10. The apparatus of claim 9, wherein said positioning member has a plurality of circumferentially spaced nests adapted to receive said plurality of attachment lugs.

11. The apparatus of claim 10, wherein said plurality of nests are located on a radially inward surface of said positioning member.

12. The apparatus of claim 11, wherein each of said plurality of nests defines a slot extending across said positioning member.

13. The apparatus of claim 12, wherein said positioning member is formed of a metallic material that structurally degrades upon being subjected to temperatures sufficient for diffusion bonding.

14. The apparatus of claim 9, wherein said positioning member is a ring, said restraining member is a ring, and wherein said positioning member is formed of a steel alloy.

15. The apparatus of claim 9, wherein:

each of said plurality of attachment lugs has a grain structure oriented in a radial direction; said restraining member has an axial length less than or equal to the axial length of said disk at the circumference of said disk; said restraining member is capable of withstanding a temperature sufficient for diffusion bond brazing, and said positioning member is adapted to structurally degrade under a temperature sufficient for diffusion bond brazing.

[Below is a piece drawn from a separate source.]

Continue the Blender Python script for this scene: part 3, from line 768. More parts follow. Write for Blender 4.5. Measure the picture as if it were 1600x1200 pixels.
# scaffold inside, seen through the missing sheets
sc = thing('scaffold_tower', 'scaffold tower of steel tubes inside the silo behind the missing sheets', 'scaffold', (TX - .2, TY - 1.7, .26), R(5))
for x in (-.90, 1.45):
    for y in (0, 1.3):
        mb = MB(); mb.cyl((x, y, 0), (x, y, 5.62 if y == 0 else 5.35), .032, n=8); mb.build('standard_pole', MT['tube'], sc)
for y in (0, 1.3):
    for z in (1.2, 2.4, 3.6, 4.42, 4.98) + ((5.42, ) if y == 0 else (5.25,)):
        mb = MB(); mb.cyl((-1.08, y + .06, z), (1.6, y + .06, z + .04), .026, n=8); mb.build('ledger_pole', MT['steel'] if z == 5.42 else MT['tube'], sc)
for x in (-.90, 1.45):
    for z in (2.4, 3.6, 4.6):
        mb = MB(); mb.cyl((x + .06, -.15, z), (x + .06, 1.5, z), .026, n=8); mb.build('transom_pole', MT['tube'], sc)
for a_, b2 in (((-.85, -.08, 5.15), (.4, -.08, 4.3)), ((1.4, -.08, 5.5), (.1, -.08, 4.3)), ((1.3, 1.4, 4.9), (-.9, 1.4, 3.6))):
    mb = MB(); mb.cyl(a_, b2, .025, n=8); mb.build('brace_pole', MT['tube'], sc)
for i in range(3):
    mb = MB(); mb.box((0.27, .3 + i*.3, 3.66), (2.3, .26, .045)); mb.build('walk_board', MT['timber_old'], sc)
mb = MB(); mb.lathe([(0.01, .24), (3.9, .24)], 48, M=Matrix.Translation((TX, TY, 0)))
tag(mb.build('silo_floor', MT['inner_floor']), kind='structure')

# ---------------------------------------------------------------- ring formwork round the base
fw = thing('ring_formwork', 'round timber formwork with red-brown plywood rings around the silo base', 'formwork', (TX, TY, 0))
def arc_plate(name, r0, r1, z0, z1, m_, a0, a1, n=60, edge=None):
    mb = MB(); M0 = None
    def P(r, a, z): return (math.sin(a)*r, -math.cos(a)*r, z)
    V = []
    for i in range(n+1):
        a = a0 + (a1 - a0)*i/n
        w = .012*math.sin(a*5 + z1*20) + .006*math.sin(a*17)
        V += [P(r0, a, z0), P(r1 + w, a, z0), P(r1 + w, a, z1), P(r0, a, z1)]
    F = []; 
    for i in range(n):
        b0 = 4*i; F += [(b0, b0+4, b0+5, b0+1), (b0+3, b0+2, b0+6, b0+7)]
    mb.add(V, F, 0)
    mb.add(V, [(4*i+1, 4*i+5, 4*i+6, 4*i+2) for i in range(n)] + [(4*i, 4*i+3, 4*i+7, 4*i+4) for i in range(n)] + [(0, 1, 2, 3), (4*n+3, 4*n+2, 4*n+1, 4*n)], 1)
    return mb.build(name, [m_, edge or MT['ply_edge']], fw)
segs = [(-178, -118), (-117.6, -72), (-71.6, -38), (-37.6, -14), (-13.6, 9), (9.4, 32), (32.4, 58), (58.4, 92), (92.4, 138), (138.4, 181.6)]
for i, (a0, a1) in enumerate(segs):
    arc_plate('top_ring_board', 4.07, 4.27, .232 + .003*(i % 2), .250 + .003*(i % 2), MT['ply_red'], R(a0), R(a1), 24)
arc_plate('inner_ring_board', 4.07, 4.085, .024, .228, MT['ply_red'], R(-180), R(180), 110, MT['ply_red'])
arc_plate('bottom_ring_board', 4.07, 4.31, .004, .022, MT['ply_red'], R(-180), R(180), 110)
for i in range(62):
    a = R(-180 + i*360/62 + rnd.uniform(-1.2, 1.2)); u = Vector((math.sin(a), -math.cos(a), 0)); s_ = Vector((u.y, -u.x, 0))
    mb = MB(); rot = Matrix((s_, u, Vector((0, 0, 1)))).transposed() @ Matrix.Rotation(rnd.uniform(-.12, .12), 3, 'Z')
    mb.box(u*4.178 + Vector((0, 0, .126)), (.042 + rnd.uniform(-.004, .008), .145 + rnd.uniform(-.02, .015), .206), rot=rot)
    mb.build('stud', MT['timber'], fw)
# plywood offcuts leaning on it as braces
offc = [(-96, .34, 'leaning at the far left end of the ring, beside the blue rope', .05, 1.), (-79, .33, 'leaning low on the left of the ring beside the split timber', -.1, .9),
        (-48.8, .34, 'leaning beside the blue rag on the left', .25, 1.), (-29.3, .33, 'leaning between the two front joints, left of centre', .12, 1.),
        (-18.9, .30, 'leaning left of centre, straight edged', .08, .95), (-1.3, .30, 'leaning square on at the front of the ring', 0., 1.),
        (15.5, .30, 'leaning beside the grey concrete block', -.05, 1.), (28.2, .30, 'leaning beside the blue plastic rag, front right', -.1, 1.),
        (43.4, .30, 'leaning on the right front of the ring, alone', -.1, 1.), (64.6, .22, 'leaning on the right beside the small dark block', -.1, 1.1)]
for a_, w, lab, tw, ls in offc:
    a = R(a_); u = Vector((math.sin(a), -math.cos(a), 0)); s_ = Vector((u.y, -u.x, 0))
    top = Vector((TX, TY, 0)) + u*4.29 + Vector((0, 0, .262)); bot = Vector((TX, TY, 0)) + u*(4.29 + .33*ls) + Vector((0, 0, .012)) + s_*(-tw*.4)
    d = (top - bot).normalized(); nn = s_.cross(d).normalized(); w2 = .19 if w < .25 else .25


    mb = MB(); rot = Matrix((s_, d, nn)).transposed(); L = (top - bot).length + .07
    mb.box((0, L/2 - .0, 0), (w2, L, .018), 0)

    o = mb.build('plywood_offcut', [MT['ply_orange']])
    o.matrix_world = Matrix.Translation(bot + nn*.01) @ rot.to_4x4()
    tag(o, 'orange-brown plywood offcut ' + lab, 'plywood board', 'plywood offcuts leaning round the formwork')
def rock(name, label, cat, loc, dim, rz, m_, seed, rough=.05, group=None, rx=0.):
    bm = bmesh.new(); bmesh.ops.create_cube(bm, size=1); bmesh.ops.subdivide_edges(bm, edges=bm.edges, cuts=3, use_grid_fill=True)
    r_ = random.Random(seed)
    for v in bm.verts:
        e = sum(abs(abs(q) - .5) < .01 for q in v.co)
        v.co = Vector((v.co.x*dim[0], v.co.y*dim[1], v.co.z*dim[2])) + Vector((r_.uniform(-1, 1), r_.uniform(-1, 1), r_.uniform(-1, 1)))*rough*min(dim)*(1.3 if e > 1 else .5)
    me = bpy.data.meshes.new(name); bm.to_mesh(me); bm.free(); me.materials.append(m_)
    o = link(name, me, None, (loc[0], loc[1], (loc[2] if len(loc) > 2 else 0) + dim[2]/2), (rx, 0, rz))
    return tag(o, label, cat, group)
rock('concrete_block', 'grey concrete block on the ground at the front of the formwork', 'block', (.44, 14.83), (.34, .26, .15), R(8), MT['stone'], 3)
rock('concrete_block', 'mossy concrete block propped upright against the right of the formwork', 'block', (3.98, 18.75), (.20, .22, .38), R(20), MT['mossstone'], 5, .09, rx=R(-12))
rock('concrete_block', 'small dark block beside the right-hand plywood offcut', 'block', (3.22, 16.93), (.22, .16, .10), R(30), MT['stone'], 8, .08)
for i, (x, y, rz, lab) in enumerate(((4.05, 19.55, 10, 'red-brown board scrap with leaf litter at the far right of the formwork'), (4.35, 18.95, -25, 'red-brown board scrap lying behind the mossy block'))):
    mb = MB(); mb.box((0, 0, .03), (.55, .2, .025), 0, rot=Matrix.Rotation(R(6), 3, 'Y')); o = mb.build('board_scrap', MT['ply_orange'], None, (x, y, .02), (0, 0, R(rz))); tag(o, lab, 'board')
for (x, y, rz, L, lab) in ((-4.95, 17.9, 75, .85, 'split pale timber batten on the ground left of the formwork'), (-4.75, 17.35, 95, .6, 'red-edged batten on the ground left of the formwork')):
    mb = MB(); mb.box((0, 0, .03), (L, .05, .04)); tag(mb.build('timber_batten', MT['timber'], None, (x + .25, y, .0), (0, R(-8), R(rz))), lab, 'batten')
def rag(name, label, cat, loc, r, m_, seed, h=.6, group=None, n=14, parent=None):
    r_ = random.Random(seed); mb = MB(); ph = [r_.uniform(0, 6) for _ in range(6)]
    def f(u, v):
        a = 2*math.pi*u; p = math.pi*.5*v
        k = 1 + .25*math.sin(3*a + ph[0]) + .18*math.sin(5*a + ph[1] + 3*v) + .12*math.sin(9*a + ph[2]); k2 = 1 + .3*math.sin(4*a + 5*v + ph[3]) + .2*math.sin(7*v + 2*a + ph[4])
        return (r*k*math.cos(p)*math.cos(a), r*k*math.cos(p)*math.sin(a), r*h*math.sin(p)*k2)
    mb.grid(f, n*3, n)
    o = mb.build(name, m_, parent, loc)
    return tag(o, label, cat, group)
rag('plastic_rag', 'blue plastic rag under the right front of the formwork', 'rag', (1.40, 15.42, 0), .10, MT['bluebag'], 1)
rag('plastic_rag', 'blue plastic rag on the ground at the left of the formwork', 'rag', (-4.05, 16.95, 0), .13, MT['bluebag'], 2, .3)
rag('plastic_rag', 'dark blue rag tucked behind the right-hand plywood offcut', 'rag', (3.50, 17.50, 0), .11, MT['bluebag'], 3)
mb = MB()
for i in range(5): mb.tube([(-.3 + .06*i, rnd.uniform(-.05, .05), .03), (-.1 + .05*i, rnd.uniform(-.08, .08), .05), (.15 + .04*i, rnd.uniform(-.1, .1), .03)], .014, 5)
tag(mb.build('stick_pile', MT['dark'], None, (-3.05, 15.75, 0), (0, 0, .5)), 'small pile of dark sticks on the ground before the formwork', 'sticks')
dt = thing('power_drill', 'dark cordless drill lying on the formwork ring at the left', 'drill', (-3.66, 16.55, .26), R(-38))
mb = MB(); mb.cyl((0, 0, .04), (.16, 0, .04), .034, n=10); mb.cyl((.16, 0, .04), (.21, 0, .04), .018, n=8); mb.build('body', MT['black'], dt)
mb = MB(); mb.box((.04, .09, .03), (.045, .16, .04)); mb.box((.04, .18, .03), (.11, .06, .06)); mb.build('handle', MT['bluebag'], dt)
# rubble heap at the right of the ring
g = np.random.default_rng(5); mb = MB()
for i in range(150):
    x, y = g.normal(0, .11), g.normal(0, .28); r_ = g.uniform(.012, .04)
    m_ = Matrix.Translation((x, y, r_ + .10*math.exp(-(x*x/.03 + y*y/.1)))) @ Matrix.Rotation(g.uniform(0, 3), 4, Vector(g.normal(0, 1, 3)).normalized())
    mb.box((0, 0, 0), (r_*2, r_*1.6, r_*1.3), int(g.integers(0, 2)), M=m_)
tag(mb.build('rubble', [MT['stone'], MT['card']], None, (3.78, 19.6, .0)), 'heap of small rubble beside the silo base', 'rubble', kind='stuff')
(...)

16. A method for bonding metallic attachment lugs to a rotor disk, comprising:

providing a restraining member;

positioning the metallic attachment lugs along the circumference of the rotor disk;

placing the restraining member around the radial outward surface of the attachment lugs; and

heating the assembly of the prior steps to join the attachment lugs and the rotor disk.

17. The method of claim 16, which further comprises providing a positioning member, wherein said positioning includes locating the attachment lugs along the positioning member.

18. The method of claim 17, which further comprises attaching the attachment lugs to the positioning member.

19. The method of claim 18, wherein said attaching is defining by brazing the attachment lugs to the positioning member, and which further comprises machining the radial inward surface of the attachment lugs after said attaching to correspond to the outer geometric shape of the rotor disk, and which further comprises orienting each of the attachment lugs so that their grain structure is oriented in a substantially radial direction.

20. The method of claim 2, wherein said heating forces the outer surface of the rotor disk into the radial inward surface of the attachment lugs, and which further comprises restraining the outward movement of the attachment lugs during said heating.

21. The method of claim 20, which further comprises providing a positioning member and attaching the attachment lugs to the positioning member and which further comprises removing the restraining member and the positioning member.

22. The method of claim 21, wherein said removing comprises sliding the restraining member off of the positioning member and cutting the positioning member from the attachment lugs.

23. The method of claim 2, which:

further comprises providing a positioning member;

wherein said positioning comprises locating the attachment lugs along the positioning member;

further comprises attaching the attachment lugs to the positioning member;

further comprises machining the radial inward surface of the attachment lugs after said attaching to correspond to the outer geometric shape of the rotor disk;

wherein said heating forces the outer surface of the rotor disk into the radial inward surface of the attachment lugs;

further comprises restraining the outward movement of the attachment lugs during said heating; and

further comprises removing the restraining member and the positioning member.

24. The method of claim 23, which further comprises orienting the attachment lugs so that their grain structure is oriented in a substantially radial direction, and

wherein said attaching is defined by brazing the attachment lugs to the positioning member.